Help on the Way for Younger Buyers

Attendees of the 2016 REALTORS® Legislative Meetings & Trade Expo learned issues surrounding condo financing and student loan debt may see real progress soon.

Young people come out of the gate facing two hurdles to home ownership — high student loan debt and tough rules for using FHA financing for condominiums, which are often the most affordable homes on the market. However, progress is being made on both fronts, according to speakers at the 2016 REALTORS® Legislative Meetings & Trade Expo in Washington.

On the condo front, U.S. Department of Housing and Urban Development Secretary Julián Castro used the meetings as an opportunity to announce progress on a rule implementing improvements to FHA condo financing.

The rule is under review at the Office of Management and Budget — typically a last step before finalization — and Castro said it would help make condo financing easier to obtain. “HUD’s rule is out the door,” he told REALTORS® yesterday. 

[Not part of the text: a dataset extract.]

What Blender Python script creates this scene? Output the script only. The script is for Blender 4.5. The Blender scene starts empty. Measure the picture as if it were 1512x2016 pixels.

The rule will be open for public comment after it makes it through OMB review and is published as a proposed rule. NAR’s priorities include easing owner-occupancy and commercial-space ratios, and making it easier for condo boards to get certified by the federal government each year.

Student loan debt remains a large problem, and it’s grown rapidly in the last decade. Today 42 million Americans have an average of $29,000 in federally backed student loans outstanding, according to Rohit Chopra, an advisor to the U.S. Department of Education who was also on hand at the meetings. Of these borrowers, 7 million are in default, and each day 3,700 additional borrowers go into default. “We have a lot of work to do,” Chopra told REALTORS®. 

It’s not just millennials who are racking up the debt; baby boomers, either because they’re taking out loans on behalf of their children or they’re going back to school themselves, hold a significant portion of it, said Meta Brown, a senior economist at the Federal Reserve Bank of New York who joined Castro and Chopra at a session titled "The Impact of Student Debt on Housing Choices: Regulatory Issues Forum" on Tuesday.

The debt load, along with affordability challenges that only grow as home prices rise, could be playing a role in the drop in first-time home buyers. Jessica Lautz, NAR's director of member and consumer survey research, says 32 percent of home buyers last year were first-time buyers, a 10 percent drop from historical norms.

To help pave the way for home buyers, Castro said in his portion of the session, the FHA is reducing the amount of deferred student debt, from 2 percent to 1 percent, that counts against a borrower’s debt-to-income (DTI) ratio. That means someone with $10,000 in deferred student loan debt would have a $100-per-month repayment obligation in calculating DTI, rather than $200.

Looking to the longer term, legislation is in the works to address the issue. Among the bills, the “Empowering Students Through Enhanced Financial Counseling Act,” H.R. 3179, would help ensure students are better prepared to handle debt, and the “Access to Fair Financial Options for Repaying Debt Act,” S. 1948, would provide more repayment options.

Mabel Guzman, chair of a working group on student loan debt NAR launched in 2014, said the group is making policy recommendations to the Board of Directors this week to help position the association on the issue.